I conti pubblici sono quello che sono…
“Conosciamo le finanze pubbliche, per quello ci vorrebbe un grande fondo europeo per la transizione. La Cina e gli Usa stanno predisponendo grandi fondi per la transizione. La Commissione Ue ha dichiarato che il costo per la transizione da qui al 2030 è di 3500 miliardi di cui 650-700 a carico dell’Italia. Non penso che oggi ci siano delle finanze, a livello di aziende o privati, per sostenere spese di questo tipo. Dovrebbero essere portate avanti all’interno di una governance europea”.

A livello finanziario, per attrarre investimenti, serve una quantificazione di un rendimento. Lei nella sua relazione dice che le rinnovabili non possono sostituire in tutto e per tutto i combustibili fossili.
“Sì, è passata un po’ questa idea che le rinnovabili possano in qualche modo possano soppiantare nel giro di breve tempo tutte le fonti fossili. Ma ci sono fonti fossili e fonti fossili. C’è l’idea di dire ‘non voglio usare più il carbone’ o ‘non voglio più usare gli oli pesanti’ ma bisogna allora prendere in considerazione passaggi come l’utilizzo del metano come fonte energetica di transizione. Non si può dire tout-court ‘basta metano’, ‘basta tutto’ o dire montiamo un po’ di pale eoliche e qualche pannello solare e ci salviamo…”

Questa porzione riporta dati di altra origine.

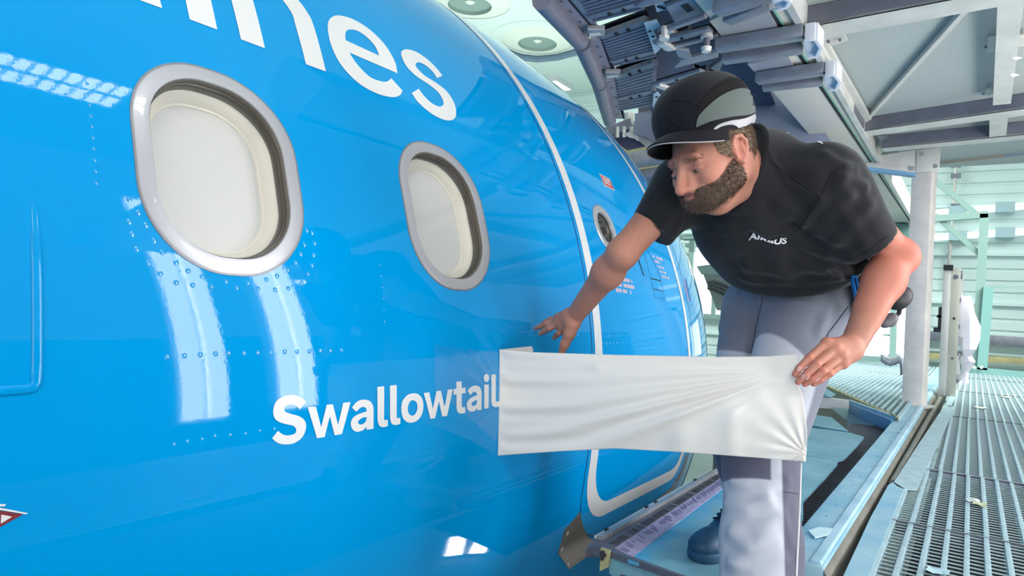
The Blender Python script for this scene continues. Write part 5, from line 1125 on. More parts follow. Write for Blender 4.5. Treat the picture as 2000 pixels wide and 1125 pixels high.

Il mondo però continua ad andare a petrolio…
“L’80% delle fonti energetiche sono ancora fossili. Possiamo benissimo essere degli apripista perché essere i primi in tema di definizione in materia di emissione può essere anche un vantaggio, se gli altri però ti seguono. Perché comunque sono tecnologie più costose. Insisto: vogliamo far la transizione? Bene, ma non possiamo farla pagare tutta ai cittadini e alle imprese, le quali scaricherebbero comunque i maggiori costi sui consumatori”.

E quindi più inflazione.
“Vedo un po’ di contraddizioni di carattere generale”.